Изменить размер шрифта - +
Проходили недели, закончился сентябрь, арестанты в полном неведении продолжали оставаться в злосчастной камере №19, а следствие словно замерло на точке замерзания.

Но 5 октября начальник 2-го отделения спецотдела областной прокуратуры Подбело, как будто спохватившись, направил начальнику Отдела уголовного розыска областного УНКВД Цыханскому секретное предписание за исходящим №246с довольно неожиданного содержания. Приведем сей красочный образчик эпистолярных потуг Николая Подбело полностью, с сохранением стилистики и орфографии оригинала: «При этом возвращается Вам уголовное дело на обвиняемых Кузнецова и Баранова, материалы настоящего дела достаточно проверены и обстоятельства, не участвовал ли в убийстве Мерзляков. Эти данные в отношении Мерзлякова не установлены, следовательно прошу Мерзлякова дополнительно допросить в качестве свидетеля по вопросу, находился ли Мерзляков на 12-13 июля вместе с обвиняемыми. Во всех случаях произведите очные ставки. Выполнить ст.128 и 206 УПК, составить обвинительное заключение и дело выслать нам для направления по подсудности. Приложение: дело».

Таким образом, арестованные и все материалы на них вернулись в исходную точку – в уголовный розыск областного управления Рабоче-Крестьянской милиции.

В тот же день это предписание получил Георгий Цыханский, на нём осталась его суровая резолюция: «Тов. Вершинин. Выполните указания прокуратуры поскорее и вышлите обратно для передачи в суд. Цыханский. 5/X».

К сожалению, октябрьское «дорасследование» сохранено в весьма усеченном виде – в нём отсутствуют передопросы Василия Кузнецова и Анатолия Мерзлякова, также нет протоколов очных ставок, на проведении которых настаивал Подбело. Эти документы либо умышленно удалены из дела, либо – этого исключать тоже нельзя – вообще никогда и не существовали. Но именно в эти октябрьские дни 1938 г. из следственного изолятора был наконец-то выпущен Михаил Грибанов, дед убитой Герды, бесцельно томившийся в застенке с последней декады июля. Примерно в то же время вышел под подписку о невыезде Мерзляков, так ни в чем и не сознавшийся и не пожелавший оговорить своих товарищей. Однако, помимо освобождений вчерашних подозреваемых, сотрудники уголовного розыска сумели кое-чем дело и обогатить.

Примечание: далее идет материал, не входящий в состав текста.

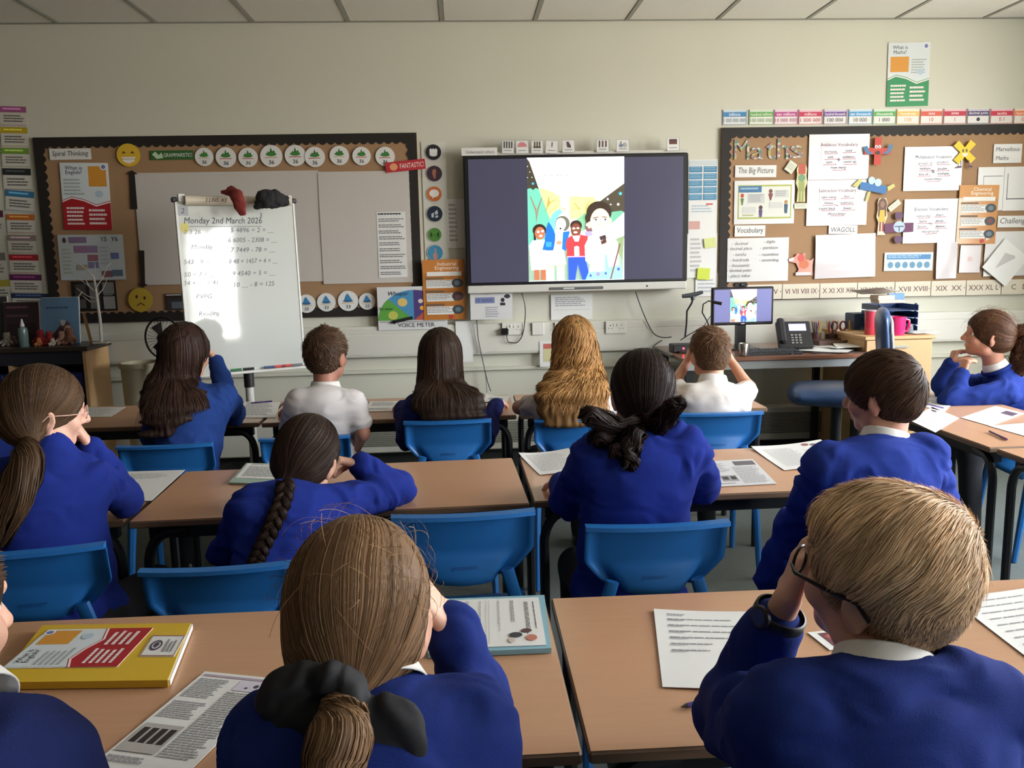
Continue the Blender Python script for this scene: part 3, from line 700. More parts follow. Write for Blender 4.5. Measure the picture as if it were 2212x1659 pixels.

31 октября 1938 г. новый начальник 1-го отделения ОУР Лямин вызвал на допрос Ивана Гладких, молодого человека 18 лет, ученика киномеханика, осужденного ранее на три месяца принудительных работ за кражу. Этот человек уже упоминался однажды: Ваня Гладких, Коля Бунтов, Ваня Бахарев и Вася Кузнецов гуляли вместе тем самым вечером, когда Кузнецов украл часы у уснувшего на обочине дороги пьяного. Да-да, злосчастные карманные часы в никелированном корпусе опять всплыли в этом расследовании. Согласно рассказу Гладких в тот вечер они всей компанией направлялись по улице Мамина-Сибиряка в кинотеатр, но в какой-то момент Бунтов и Кузнецов приотстали. Потом они нагнали товарищей и рассказали, что Кузнецов украл часы, но толку от этого всё равно никакого не было, поскольку ворованные часы у него в тот же вечер отобрали милиционеры, забравшие Василия во второе отделение милиции.

Вот и весь сказ. Лямин задал допрашиваемому вопрос о других преступлениях и преступных планах Кузнецова, но Гладких только руками развёл: ничего, мол, не знаю, Василий хотел, вроде бы, голубей украсть, но получилось ли у него реализовать замысел – не в курсе.

На следующий день – 1 ноября 1938 г. – в кабинете перед Ляминым оказался Иван Бахарев, последний из четверых товарищей, покуда ещё не допрошенный уголовным розыском. Ваня был младшим из всей четвёрки, ему едва исполнилось 16 лет, и он, разумеется, был в курсе случившегося с Барановым и Кузнецовым. Так что явка на допрос, можно не сомневаться, вызвала у него дрожь в коленках, да и не только там. Должно быть, он испытал немалое облегчение, узнав, что сотрудникам уголовного розыска его собственные похождения неинтересны, им нужно узнать побольше о проделках Василия Кузнецова.